OBJECTIVE. Begin with the first line of the listing and quote every line through the one containing "rng = np.random.default_rng(7)"; give only those lines.

-- Start of DATASET --

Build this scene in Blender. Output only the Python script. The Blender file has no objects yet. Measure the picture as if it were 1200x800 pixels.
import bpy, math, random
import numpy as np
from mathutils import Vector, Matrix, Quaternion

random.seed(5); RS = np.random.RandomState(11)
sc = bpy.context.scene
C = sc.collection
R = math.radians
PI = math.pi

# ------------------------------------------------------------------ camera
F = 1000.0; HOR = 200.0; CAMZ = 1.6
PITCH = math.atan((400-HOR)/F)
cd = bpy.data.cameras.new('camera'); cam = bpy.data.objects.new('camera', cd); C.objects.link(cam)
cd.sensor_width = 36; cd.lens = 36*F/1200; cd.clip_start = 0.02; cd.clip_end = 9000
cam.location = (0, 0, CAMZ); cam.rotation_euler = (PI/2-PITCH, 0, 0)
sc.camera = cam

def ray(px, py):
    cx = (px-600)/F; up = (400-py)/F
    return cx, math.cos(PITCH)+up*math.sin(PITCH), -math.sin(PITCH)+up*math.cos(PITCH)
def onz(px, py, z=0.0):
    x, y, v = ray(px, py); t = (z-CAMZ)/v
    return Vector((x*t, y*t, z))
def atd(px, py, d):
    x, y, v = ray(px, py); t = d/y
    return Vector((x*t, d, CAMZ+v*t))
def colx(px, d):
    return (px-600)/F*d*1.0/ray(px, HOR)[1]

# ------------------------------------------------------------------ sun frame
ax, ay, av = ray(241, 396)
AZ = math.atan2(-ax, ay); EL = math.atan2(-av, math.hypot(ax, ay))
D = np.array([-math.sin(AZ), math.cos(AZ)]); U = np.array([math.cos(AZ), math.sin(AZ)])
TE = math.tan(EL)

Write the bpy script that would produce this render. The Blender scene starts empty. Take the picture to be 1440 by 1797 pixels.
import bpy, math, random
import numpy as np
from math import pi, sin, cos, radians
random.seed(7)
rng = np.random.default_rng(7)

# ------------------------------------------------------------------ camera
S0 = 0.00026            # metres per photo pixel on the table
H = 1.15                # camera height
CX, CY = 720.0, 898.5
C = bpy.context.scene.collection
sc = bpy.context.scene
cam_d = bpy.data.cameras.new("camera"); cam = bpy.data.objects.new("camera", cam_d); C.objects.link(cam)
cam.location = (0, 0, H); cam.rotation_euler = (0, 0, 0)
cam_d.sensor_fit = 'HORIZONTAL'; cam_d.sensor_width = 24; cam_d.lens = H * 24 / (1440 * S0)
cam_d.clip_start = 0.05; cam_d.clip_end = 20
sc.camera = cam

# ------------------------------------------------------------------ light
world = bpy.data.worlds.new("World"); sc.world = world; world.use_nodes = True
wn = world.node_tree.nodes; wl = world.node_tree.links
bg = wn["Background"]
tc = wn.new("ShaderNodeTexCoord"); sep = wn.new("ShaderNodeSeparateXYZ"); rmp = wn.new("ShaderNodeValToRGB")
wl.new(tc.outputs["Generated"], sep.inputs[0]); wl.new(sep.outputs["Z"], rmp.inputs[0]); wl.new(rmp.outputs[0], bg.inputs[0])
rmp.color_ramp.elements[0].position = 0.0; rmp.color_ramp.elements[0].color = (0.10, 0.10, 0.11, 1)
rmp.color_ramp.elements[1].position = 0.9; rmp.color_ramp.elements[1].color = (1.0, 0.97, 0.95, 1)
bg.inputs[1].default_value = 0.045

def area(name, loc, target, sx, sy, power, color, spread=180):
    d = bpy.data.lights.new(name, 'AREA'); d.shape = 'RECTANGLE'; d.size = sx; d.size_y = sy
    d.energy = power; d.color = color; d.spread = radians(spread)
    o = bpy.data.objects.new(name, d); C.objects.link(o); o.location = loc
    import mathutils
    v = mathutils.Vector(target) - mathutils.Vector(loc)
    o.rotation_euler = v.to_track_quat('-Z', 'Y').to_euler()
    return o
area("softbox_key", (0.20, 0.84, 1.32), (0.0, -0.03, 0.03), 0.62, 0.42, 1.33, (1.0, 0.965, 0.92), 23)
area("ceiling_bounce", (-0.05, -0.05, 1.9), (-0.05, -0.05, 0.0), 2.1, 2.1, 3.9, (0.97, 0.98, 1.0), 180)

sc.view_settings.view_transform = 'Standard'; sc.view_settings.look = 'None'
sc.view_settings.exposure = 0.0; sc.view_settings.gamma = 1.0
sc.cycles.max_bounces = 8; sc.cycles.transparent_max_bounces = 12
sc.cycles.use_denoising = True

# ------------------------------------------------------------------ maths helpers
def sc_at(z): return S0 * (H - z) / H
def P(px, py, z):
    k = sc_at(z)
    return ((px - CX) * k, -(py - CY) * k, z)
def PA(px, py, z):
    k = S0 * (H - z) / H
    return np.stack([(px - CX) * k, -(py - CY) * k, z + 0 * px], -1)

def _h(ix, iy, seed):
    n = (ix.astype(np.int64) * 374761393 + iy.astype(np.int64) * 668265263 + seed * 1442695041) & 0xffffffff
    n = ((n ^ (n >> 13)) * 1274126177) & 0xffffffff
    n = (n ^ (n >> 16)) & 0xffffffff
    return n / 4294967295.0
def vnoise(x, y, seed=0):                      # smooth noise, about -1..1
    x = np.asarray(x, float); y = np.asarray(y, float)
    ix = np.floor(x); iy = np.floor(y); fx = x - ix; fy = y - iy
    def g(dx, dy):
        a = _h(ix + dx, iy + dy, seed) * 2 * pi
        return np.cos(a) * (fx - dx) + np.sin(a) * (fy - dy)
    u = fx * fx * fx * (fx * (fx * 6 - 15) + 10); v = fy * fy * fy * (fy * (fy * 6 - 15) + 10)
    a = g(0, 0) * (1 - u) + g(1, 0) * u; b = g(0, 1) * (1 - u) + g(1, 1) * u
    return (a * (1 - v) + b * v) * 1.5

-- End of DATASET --

SOLVED EXERCISE.
Build this scene in Blender. Output only the Python script. The Blender file has no objects yet. Measure the picture as if it were 1200x800 pixels.
import bpy, math, random
import numpy as np
from mathutils import Vector, Matrix, Quaternion

random.seed(5); RS = np.random.RandomState(11)
sc = bpy.context.scene
C = sc.collection
R = math.radians
PI = math.pi

# ------------------------------------------------------------------ camera
F = 1000.0; HOR = 200.0; CAMZ = 1.6
PITCH = math.atan((400-HOR)/F)
cd = bpy.data.cameras.new('camera'); cam = bpy.data.objects.new('camera', cd); C.objects.link(cam)
cd.sensor_width = 36; cd.lens = 36*F/1200; cd.clip_start = 0.02; cd.clip_end = 9000
cam.location = (0, 0, CAMZ); cam.rotation_euler = (PI/2-PITCH, 0, 0)
sc.camera = cam

def ray(px, py):
    cx = (px-600)/F; up = (400-py)/F
    return cx, math.cos(PITCH)+up*math.sin(PITCH), -math.sin(PITCH)+up*math.cos(PITCH)
def onz(px, py, z=0.0):
    x, y, v = ray(px, py); t = (z-CAMZ)/v
    return Vector((x*t, y*t, z))
def atd(px, py, d):
    x, y, v = ray(px, py); t = d/y
    return Vector((x*t, d, CAMZ+v*t))
def colx(px, d):
    return (px-600)/F*d*1.0/ray(px, HOR)[1]

# ------------------------------------------------------------------ sun frame
ax, ay, av = ray(241, 396)
AZ = math.atan2(-ax, ay); EL = math.atan2(-av, math.hypot(ax, ay))
D = np.array([-math.sin(AZ), math.cos(AZ)]); U = np.array([math.cos(AZ), math.sin(AZ)])
TE = math.tan(EL)

Write the bpy script that would produce this render. The Blender scene starts empty. Take the picture to be 1440 by 1797 pixels.
import bpy, math, random
import numpy as np
from math import pi, sin, cos, radians
random.seed(7)
rng = np.random.default_rng(7)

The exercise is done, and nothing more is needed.